The sun's most distant planet has completed its first full orbit since humans first laid eyes on it 165 years ago.
It's been a long year for Neptune. A full 165 Earth years ago, German astronomer Johann Galle first spied the icy blue giant giving wide berth to the sun some 2.8 billion miles from the solar system's center. Today, it's right back where we found it again, marking one full Neptune year since the planet's discovery.
Neptune, of course, has a somewhat tumultuous and storied history. It was the most distant planet in our solar system before Pluto was discovered in 1930, pushing Neptune to 8th and second-most-distant.
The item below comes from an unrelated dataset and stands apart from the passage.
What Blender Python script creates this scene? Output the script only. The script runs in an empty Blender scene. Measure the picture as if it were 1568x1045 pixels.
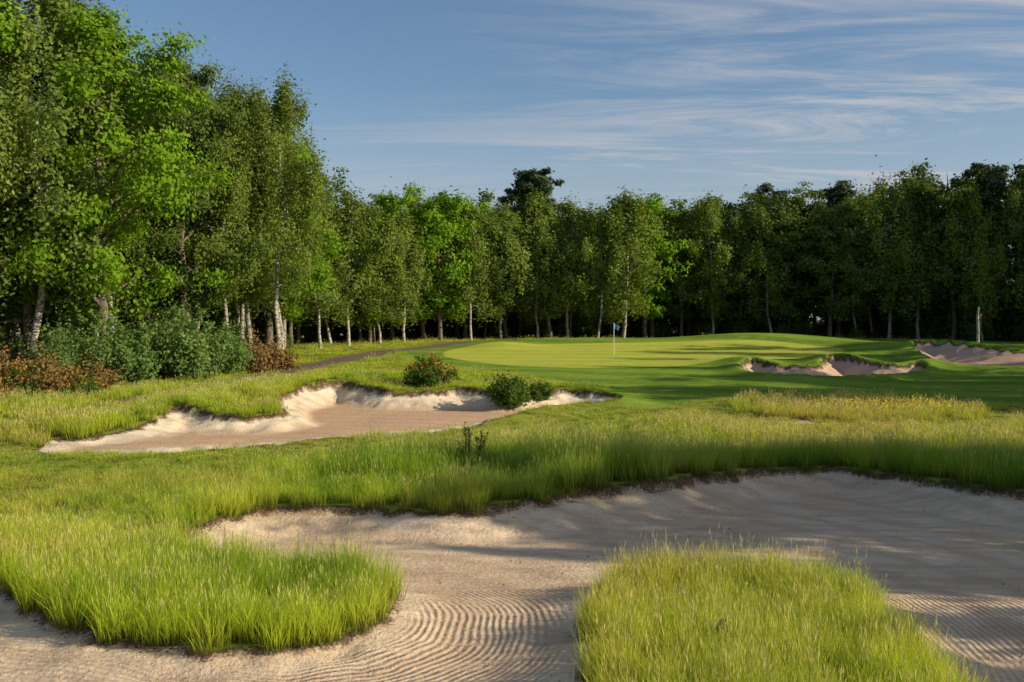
import bpy, math, random
import numpy as np
from mathutils import Vector
rng=np.random.default_rng(7); random.seed(7)
scene=bpy.context.scene
scene.view_settings.view_transform='Standard'
scene.view_settings.look='None'
scene.view_settings.exposure=0
SUN_EL=math.radians(24); SUN_AZ=math.radians(105)   # azimuth clockwise from +Y

# ------------------------------------------------------------------ noise / polygons
def _h(ix,iy,s):
    v=np.sin(ix*127.1+iy*311.7+s*74.7)*43758.5453
    return v-np.floor(v)
def vn(x,y,s=0):
    ix=np.floor(x);iy=np.floor(y);fx=x-ix;fy=y-iy
    fx=fx*fx*(3-2*fx);fy=fy*fy*(3-2*fy)
    a=_h(ix,iy,s);b=_h(ix+1,iy,s);c=_h(ix,iy+1,s);d=_h(ix+1,iy+1,s)
    return (a*(1-fx)+b*fx)*(1-fy)+(c*(1-fx)+d*fx)*fy-0.5
def fbm(x,y,s=0,o=3):
    r=0;a=1
    for i in range(o):
        r=r+a*vn(x*2**i,y*2**i,s+i*3.3);a*=.5
    return r
def ss(a,b,x):
    t=np.clip((x-a)/(b-a),0,1);return t*t*(3-2*t)
def smooth(P,k=6):
    P=np.array(P,float);n=len(P);out=[]
    for i in range(n):
        p0,p1,p2,p3=P[i-1],P[i],P[(i+1)%n],P[(i+2)%n]
        for j in range(k):
            t=j/k
            out.append(.5*((2*p1)+(-p0+p2)*t+(2*p0-5*p1+4*p2-p3)*t*t+(-p0+3*p1-3*p2+p3)*t**3))
    return np.array(out)
def sdist(P,x,y,margin=4.0):
    """signed distance, positive inside"""
    x=np.asarray(x,float);y=np.asarray(y,float)
    out=np.full(x.shape,-margin)
    lo=P.min(0)-margin;hi=P.max(0)+margin
    m=(x>lo[0])&(x<hi[0])&(y>lo[1])&(y<hi[1])
    if not m.any(): return out
    px=x[m];py=y[m]
    best=np.full(px.shape,1e9);ins=np.zeros(px.shape,bool)
    n=len(P)
    for i in range(n):
        ax,ay=P[i];bx,by=P[(i+1)%n]
        dx=bx-ax;dy=by-ay;L=dx*dx+dy*dy+1e-12
        t=np.clip(((px-ax)*dx+(py-ay)*dy)/L,0,1)
        d=(px-ax-t*dx)**2+(py-ay-t*dy)**2
        best=np.minimum(best,d)
        c=((ay>py)!=(by>py))
        if abs(by-ay)>1e-12:
            ins^=c&(px<(bx-ax)*(py-ay)/(by-ay)+ax)
    d=np.sqrt(best);d=np.where(ins,d,-d)
    out[m]=np.maximum(d,-margin)
    return out
def pline(P,x,y):
    x=np.asarray(x,float);best=np.full(x.shape,1e9)
    P=np.array(P,float)
    for i in range(len(P)-1):
        ax,ay=P[i];bx,by=P[i+1];dx=bx-ax;dy=by-ay;L=dx*dx+dy*dy
        t=np.clip(((x-ax)*dx+(y-ay)*dy)/L,0,1)
        best=np.minimum(best,(x-ax-t*dx)**2+(y-ay-t*dy)**2)
    return np.sqrt(best)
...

When Pluto was downgraded to a dwarf planet it was again elevated to superlative status.
Neptune is also the first planet that was discovered via mathematical prediction rather than by telescopic observation. It wasn't actually Galle who first found Neptune, but a Frenchman named Urbain Le Verrier, a mathematician puzzled by Uranus' refusal to act the way gravity said it should. In 1846, Le Verrier predicted the existence of Neptune, a more distant body that was affecting Uranus' swagger.
Le Verrier mailed his prediction to Galle at Berlin Observatory along with the coordinates where he expected Neptune to be found. Sure enough, there it was, 57 times bigger than Earth and icy blue (temperatures dip well below -300 degrees Fahrenheit on Neptune). And today, there it is again, right back where it was when human eyes first saw it--a birthday of sorts, from a human perspective.
Cheers to you, Big Blue It's been a long journey.